The Montana Legislature appealed a Montana Supreme Court decision to the U.S. Supreme Court yesterday, pointing to 14th Amendment due process violations in a high- profile case between the state’s legislative and judicial branches of government.

The appeal to federal court centers on the fundamental principle of due process that “no person can be the judge of their own case.” The appeal was filed by the Montana Department of Justice, which represents the Legislature in the case.

“This case has had many unusual twists and turns and fiery statements, but one fundamental fact remains: you can’t be the judge in your own case. That simple principle underpins our free society and the rule of law,” said Senator Greg Hertz, R-Polson. Hertz chairs the Legislature’s Special Select Committee on Judicial Accountability and Transparency.

The case began when Legislature discovered this spring that the Montana Supreme Court’s administrator, the chief justice, and some district court judges had been extensively polling and lobbying against pending legislation that was likely to end up in court. One judge had to recuse himself from a case after emails revealed he had told every judge in the state that he adamantly opposed the legislation in question. The Legislature launched an investigation and issued multiple subpoenas in an attempt to recover emails that the court administrator admitted had been deleted.

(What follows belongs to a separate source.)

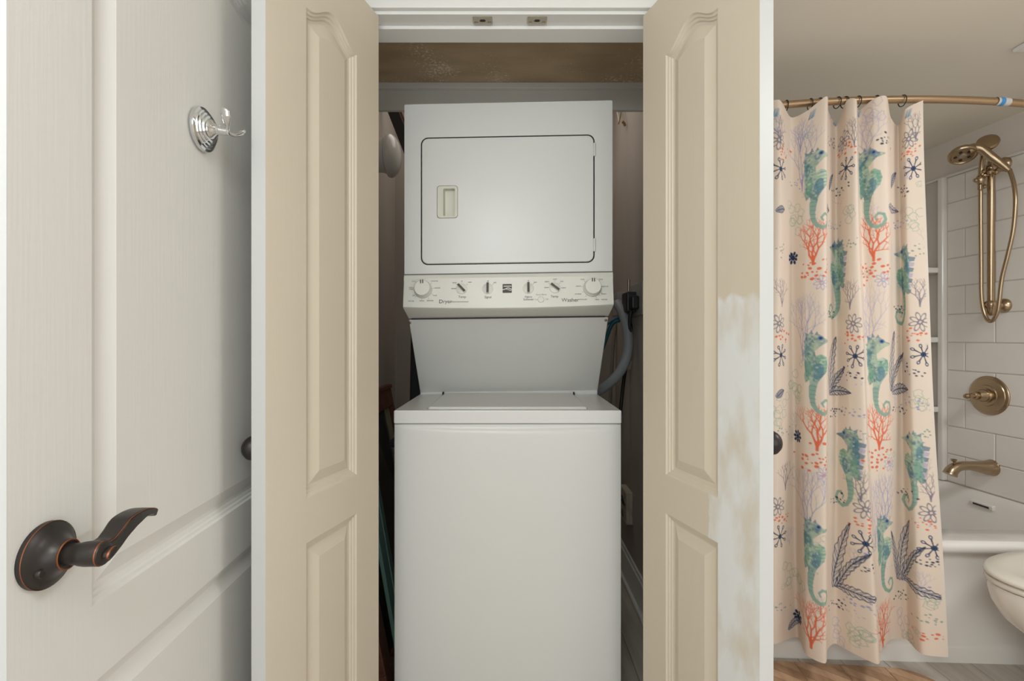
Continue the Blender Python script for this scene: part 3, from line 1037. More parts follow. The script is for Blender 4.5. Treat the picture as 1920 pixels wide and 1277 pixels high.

In a flurry of court activity over the following few months, Montana Supreme Court justices made a series unusual and unprecedented procedural moves as they quashed the subpoenas issued to their own employee and even to themselves. The Montana Supreme Court, in a series of openly angry rulings, rejected the Legislature’s repeated offers for negotiation as the justices ruled in their own favor.

The Legislature’s federal appeal asks the U.S. Supreme Court to reaffirm longstanding due process principles critical to the independence and integrity of the judicial system, including that no person may be the judge of their own case and that every party in court has the right to a fair and impartial hearing.

“It’s essential to all Montanans that we have independent, impartial courts that conduct fair hearings, follow due process, and abide by strong ethical and procedural standards. Our democratic republic depends on that. Throughout this entire situation, the Legislature’s goal has been to strengthen the integrity of Montana’s courts and address any shortcomings in our judicial system,” Hertz said.

“Regardless of the outcome of this appeal to the U.S. Supreme Court, the Legislature is committed to resolving the issues that have come to light,” Hertz continued. “I hope we can have productive conversations with the judicial branch moving forward and enact reforms to ensure this type of situation never happens again.”